T8000 Series — 8-Port Powerhouse
The T8000 family handles up to 8,192 pixels across eight independent output ports. Four variants exist:
- T8000 (base) — 8-port TTL, DC 7.5–24V
- T8000AC — AC mains powered (110–230V), 7-segment display
- T8000C — RJ45 networking ports for console sync
- T8000A-TTL — LCD display, external DC power
| Spec | Detail |
|---|---|
| Outputs | 8 ports (TTL SPI + RS485) |
| Max pixels | 8,192 total (1,024 per port) |
| Voltage | DC 7.5–24V + DC 5V (separate) or AC 110–230V |
| Max programs | 16 |
| DMX mode | Up to 4,096 pixels (512 × 8) |
| Frame rate | 30 fps per port at ≤512 px |
| Price | $85–$140 |
Best for: building facades, large signage, multi-zone architectural lighting, any project needing 2,000+ pixels.
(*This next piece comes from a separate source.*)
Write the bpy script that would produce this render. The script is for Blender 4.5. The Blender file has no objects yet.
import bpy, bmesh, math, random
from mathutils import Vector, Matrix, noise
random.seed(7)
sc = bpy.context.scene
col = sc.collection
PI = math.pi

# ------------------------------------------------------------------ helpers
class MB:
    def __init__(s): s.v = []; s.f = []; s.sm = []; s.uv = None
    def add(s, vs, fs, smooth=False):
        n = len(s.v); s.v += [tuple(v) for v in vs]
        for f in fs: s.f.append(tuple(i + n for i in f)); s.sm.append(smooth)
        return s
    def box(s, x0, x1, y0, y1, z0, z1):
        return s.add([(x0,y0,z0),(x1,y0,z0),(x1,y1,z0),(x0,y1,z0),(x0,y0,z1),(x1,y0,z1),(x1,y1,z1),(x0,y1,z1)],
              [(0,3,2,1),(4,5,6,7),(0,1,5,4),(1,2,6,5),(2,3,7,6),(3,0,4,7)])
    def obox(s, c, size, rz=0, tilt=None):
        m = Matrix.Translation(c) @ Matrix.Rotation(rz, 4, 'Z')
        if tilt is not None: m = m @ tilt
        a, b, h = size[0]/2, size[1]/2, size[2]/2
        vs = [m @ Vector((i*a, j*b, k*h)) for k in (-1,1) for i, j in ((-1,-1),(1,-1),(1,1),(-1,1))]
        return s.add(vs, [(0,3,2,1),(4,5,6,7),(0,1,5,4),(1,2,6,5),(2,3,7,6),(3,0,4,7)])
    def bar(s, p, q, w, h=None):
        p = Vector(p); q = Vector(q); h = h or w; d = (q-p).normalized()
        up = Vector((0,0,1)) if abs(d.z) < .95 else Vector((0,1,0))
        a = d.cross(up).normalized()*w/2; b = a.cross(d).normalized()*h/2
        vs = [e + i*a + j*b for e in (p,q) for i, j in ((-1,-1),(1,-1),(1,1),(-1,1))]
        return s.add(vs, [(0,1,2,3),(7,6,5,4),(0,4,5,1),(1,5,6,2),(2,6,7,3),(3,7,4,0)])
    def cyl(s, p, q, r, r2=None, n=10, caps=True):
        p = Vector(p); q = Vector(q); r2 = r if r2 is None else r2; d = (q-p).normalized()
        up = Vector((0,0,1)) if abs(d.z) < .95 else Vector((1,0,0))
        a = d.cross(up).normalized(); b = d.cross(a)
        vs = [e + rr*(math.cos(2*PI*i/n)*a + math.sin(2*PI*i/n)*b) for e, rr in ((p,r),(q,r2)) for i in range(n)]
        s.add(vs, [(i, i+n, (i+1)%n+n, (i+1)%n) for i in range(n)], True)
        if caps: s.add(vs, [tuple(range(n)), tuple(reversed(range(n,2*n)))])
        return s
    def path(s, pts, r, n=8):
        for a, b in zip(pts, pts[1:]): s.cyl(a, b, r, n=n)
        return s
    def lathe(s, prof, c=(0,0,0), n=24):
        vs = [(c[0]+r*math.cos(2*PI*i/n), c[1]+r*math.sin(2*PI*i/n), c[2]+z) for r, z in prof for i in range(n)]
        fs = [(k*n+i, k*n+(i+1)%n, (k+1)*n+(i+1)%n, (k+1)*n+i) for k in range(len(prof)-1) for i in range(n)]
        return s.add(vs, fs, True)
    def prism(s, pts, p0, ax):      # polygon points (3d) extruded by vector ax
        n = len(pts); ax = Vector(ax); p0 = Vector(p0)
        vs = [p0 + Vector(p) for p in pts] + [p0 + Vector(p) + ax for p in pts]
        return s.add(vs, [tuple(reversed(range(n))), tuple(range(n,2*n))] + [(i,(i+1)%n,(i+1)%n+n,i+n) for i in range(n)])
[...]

K8000C — 8-Port with Art-Net / sACN
The K8000C adds Ethernet connectivity to the 8-port formula, supporting Art-Net and sACN protocols for real-time control alongside SD-card offline playback.
| Spec | Detail |
|---|---|
| Outputs | 8 ports (TTL + RS485/DMX per port) |
| Max pixels | 8,192 total (1,024 per port) |
| Network | Ethernet — Art-Net, sACN |
| Max DMX | 4,096 (512 × 8) |
| Cascade | Optical isolation, up to 150m |
| Price | $85–$95 |
Best for: projects that need both offline SD-card playback and real-time Art-Net/sACN control from lighting consoles or media servers.
Other Models
- T1KS / T2KS / T4KS / T8KS — newer generation “KS” series with Bluetooth (T1KS-BLE) option
- T300K / T600K — online + offline 8-port controllers, ~$80–$120
- K4000C / K8000D — higher-capacity models with cloud and Ethernet support
- LEDEdit PRO software — $199 one-time license adds DXF import, layered timeline, and batch export
Wiring Guide
All T-series and K-series controllers use a standard 3-pin or 4-pin output:
| Pin | Signal (3-wire) | Signal (4-wire) |
|---|---|---|
| 1 | DAT (data) | DAT (data) |
| 2 | GND (ground) | CLK (clock) |
| 3 | VCC (+5V/+12V) | GND (ground) |
| 4 | — | VCC (+5V/+12V) |
For DMX mode, use the A/B terminals (RS-485 differential pair). Always ensure the power supply ground is shared between the controller and the first pixel.
LEDEdit vs Alternatives
| Feature | LEDEdit | xLights + FPP | MADRIX | WLED |
|---|---|---|---|---|
| Price | Free | Free | Paid licenses | Free |
| Offline playback | ✅ SD card | ✅ FPP | ❌ | ❌ |
| Max pixels (single unit) | 8,192 (T8000) | Unlimited | Unlimited | ~2,500 |
| Chip support | 100+ ICs | Limited | Limited | 30+ ICs |
| Real-time control | ❌ | ✅ | ✅ | ✅ |
| Art-Net / sACN | K8000C only | ✅ | ✅ | Via add-on |
| Platform | Windows only | Win/Mac/Linux | Win/Mac | Web UI |
| Learning curve | Low | Medium | High | Low |
Summary
LEDEdit + T-series/K-series controllers occupy a specific niche: reliable, low-cost, offline pixel LED control. If you need a permanent installation that plays the same show every day without a network dependency — and you want to spend $16–$140 on the controller rather than $500+ on a MADRIX setup — LEDEdit is the right choice.
For real-time VJ work, live busking, or projects needing thousands of video-mapped pixels, pair a K8000C (for Art-Net) with MADRIX or Resolume. For simple WiFi-controlled effects at home, WLED is hard to beat. But for signage, architectural lighting, and channel letter installations, the LEDEdit ecosystem is the industry standard.